→ **To be done**: A precise retyping is required of every line from the one containing "Model this scene" down to the one containing "col = scene.collection", both included, and of no other line.

— Start —

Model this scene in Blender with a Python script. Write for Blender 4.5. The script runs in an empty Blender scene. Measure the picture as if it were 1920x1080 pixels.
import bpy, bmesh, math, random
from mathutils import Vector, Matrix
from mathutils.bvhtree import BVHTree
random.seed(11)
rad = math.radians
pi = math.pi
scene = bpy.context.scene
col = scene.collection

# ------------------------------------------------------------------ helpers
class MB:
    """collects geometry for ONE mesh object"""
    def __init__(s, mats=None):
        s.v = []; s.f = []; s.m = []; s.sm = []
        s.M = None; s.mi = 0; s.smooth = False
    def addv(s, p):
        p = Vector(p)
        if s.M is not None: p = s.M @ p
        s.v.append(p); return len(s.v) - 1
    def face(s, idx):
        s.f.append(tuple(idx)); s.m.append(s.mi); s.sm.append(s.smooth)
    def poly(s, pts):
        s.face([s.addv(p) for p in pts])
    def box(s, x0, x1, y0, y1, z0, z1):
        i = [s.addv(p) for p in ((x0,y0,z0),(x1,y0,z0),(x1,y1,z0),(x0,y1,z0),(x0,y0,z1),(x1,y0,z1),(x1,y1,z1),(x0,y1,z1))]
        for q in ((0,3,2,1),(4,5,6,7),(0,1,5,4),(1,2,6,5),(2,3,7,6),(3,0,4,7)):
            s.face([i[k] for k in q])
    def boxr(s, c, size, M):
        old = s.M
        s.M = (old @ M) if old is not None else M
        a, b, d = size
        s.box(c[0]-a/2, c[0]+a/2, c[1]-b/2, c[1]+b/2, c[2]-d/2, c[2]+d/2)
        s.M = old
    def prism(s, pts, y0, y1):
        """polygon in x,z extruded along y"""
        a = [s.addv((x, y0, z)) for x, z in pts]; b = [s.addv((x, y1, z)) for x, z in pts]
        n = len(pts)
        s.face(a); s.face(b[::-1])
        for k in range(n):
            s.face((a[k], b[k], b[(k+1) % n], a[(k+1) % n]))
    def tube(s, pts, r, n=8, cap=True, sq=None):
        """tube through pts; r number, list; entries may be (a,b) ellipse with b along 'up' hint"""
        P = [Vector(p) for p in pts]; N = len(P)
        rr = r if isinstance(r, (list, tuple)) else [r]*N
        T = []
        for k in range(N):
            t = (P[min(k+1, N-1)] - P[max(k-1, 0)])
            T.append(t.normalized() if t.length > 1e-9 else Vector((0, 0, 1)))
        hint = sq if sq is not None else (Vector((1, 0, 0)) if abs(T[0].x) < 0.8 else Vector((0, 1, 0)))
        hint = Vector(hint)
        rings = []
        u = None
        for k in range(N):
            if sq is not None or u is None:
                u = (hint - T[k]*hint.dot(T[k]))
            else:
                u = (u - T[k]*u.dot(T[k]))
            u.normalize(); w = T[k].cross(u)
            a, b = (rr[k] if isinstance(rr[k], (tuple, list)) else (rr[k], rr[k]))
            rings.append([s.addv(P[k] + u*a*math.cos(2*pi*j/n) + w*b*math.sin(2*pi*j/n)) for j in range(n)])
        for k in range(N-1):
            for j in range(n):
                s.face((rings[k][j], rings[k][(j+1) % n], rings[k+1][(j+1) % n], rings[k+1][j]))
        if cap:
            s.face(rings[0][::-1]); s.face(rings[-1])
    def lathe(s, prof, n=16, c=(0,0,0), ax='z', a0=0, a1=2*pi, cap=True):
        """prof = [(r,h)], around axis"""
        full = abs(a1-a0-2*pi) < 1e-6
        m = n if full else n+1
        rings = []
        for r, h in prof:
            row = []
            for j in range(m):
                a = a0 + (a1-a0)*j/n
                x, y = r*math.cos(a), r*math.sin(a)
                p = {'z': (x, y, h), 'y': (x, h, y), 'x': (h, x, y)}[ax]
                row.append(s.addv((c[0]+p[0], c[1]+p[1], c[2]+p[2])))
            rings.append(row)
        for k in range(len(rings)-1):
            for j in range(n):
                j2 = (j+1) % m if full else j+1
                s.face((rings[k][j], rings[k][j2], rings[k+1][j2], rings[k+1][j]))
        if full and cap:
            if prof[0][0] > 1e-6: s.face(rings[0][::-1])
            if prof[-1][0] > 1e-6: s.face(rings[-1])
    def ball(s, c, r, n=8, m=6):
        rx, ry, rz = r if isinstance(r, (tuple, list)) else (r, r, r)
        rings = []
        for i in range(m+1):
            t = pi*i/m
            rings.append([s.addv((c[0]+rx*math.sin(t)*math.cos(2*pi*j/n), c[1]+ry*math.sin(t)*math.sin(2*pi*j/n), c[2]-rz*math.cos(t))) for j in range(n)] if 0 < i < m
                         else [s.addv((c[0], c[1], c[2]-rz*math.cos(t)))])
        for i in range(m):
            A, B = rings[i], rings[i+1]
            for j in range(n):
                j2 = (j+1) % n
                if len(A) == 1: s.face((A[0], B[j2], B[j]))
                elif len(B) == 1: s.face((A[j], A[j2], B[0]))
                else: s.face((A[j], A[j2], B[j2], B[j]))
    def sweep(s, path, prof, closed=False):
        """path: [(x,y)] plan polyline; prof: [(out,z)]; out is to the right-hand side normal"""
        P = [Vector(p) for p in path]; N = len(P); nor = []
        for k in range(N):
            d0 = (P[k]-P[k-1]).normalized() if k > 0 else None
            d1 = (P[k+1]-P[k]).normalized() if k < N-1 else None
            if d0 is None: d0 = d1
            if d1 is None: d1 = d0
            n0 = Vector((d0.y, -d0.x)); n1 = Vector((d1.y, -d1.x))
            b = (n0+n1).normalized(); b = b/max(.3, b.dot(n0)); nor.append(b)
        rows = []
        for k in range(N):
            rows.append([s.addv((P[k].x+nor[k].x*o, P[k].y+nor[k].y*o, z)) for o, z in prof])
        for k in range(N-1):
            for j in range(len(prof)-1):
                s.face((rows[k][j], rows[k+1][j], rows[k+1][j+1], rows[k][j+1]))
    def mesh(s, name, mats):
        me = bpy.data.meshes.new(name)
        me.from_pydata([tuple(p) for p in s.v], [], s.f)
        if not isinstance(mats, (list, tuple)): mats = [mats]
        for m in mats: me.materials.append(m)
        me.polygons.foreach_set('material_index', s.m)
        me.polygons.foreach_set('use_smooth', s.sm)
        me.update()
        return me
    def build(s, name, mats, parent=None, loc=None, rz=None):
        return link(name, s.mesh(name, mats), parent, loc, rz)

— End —
— Start —

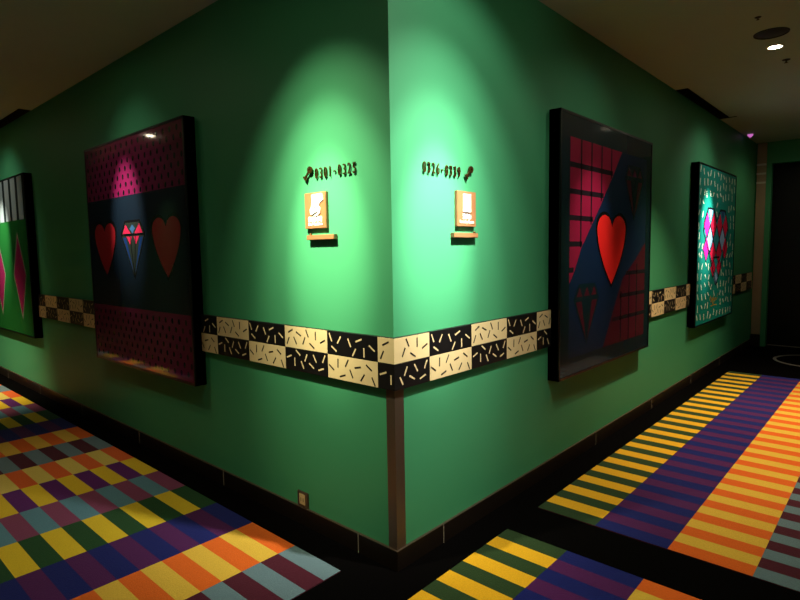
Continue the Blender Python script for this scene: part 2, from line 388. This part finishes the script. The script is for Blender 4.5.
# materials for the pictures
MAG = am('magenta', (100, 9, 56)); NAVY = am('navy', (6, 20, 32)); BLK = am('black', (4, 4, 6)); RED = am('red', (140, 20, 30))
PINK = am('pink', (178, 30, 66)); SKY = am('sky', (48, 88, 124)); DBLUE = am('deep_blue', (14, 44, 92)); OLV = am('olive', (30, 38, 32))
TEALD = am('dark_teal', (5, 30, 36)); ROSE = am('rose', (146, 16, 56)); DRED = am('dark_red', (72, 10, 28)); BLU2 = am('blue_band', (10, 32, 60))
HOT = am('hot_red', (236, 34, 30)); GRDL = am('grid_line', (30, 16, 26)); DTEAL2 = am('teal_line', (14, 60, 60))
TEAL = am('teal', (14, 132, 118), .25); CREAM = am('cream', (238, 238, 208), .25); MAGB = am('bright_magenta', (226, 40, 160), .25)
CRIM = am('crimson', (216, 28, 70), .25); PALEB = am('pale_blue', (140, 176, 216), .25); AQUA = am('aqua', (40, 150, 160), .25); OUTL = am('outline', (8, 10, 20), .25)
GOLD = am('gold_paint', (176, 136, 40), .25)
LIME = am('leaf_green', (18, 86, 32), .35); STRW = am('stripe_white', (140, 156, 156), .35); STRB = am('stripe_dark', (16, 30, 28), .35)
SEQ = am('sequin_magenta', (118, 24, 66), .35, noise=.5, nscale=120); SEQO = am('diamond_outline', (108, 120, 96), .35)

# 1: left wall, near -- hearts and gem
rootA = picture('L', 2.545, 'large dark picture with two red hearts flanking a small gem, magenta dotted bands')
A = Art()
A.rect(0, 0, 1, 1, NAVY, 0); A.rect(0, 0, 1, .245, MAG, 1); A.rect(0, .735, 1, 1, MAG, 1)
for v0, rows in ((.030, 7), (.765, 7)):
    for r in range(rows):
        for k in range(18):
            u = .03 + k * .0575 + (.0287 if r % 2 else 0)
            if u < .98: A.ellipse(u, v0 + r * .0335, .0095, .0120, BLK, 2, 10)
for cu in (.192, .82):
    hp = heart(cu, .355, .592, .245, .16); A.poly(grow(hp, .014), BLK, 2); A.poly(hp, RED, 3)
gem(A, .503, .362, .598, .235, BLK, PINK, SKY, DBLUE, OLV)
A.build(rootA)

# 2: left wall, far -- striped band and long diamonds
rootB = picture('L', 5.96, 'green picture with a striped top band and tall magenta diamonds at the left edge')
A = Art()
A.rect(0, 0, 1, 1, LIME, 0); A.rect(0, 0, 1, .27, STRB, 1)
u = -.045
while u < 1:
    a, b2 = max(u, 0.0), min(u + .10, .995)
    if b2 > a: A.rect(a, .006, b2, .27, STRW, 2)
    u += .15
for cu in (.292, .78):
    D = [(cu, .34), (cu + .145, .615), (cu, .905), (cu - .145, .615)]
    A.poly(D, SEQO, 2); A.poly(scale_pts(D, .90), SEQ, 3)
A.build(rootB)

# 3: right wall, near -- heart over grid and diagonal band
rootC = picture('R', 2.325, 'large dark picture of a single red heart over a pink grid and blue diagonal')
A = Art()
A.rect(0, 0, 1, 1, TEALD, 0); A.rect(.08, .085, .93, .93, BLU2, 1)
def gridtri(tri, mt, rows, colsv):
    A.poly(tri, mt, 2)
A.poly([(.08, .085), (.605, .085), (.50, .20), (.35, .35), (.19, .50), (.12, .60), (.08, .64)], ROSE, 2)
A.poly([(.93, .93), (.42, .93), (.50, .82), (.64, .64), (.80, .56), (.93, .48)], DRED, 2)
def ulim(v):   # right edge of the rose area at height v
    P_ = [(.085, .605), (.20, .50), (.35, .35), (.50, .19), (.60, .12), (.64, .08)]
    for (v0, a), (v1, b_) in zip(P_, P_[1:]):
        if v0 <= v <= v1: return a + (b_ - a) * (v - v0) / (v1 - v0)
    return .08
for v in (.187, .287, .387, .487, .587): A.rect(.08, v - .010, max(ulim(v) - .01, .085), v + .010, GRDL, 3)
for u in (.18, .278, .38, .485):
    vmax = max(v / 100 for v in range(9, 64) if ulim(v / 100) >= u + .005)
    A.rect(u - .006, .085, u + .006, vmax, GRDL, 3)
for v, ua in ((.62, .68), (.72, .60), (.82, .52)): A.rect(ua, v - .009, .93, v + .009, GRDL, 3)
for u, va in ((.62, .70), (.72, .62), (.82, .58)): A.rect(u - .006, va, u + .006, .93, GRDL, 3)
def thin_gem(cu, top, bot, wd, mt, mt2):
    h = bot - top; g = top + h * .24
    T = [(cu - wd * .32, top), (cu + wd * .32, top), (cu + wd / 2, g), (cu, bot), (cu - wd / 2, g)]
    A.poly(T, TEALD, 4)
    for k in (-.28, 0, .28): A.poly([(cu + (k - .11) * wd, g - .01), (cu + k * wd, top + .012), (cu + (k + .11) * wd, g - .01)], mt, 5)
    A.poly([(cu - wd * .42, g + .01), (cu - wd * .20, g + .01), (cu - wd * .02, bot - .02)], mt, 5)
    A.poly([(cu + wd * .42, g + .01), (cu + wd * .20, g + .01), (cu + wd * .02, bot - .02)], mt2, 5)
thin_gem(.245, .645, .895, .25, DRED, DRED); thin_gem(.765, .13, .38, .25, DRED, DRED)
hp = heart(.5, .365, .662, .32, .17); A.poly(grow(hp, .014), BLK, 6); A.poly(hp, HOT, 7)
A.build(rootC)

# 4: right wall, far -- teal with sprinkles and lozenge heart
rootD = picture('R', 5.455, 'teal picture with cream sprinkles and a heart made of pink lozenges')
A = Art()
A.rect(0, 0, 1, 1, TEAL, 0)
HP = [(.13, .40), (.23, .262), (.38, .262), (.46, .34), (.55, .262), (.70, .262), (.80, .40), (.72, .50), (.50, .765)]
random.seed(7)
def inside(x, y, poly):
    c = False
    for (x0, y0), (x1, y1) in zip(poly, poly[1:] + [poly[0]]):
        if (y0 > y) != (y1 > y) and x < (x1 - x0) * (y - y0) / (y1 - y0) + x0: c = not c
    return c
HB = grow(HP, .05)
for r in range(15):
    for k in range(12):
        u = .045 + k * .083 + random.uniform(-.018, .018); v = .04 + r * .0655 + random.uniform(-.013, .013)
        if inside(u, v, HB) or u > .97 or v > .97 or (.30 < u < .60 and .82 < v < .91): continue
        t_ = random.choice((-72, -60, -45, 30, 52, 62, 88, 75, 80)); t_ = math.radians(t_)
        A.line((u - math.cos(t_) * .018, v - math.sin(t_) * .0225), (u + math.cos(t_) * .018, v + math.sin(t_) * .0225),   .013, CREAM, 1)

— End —

→ **Answer to the task**:
Model this scene in Blender with a Python script. Write for Blender 4.5. The script runs in an empty Blender scene. Measure the picture as if it were 1920x1080 pixels.
import bpy, bmesh, math, random
from mathutils import Vector, Matrix
from mathutils.bvhtree import BVHTree
random.seed(11)
rad = math.radians
pi = math.pi
scene = bpy.context.scene
col = scene.collection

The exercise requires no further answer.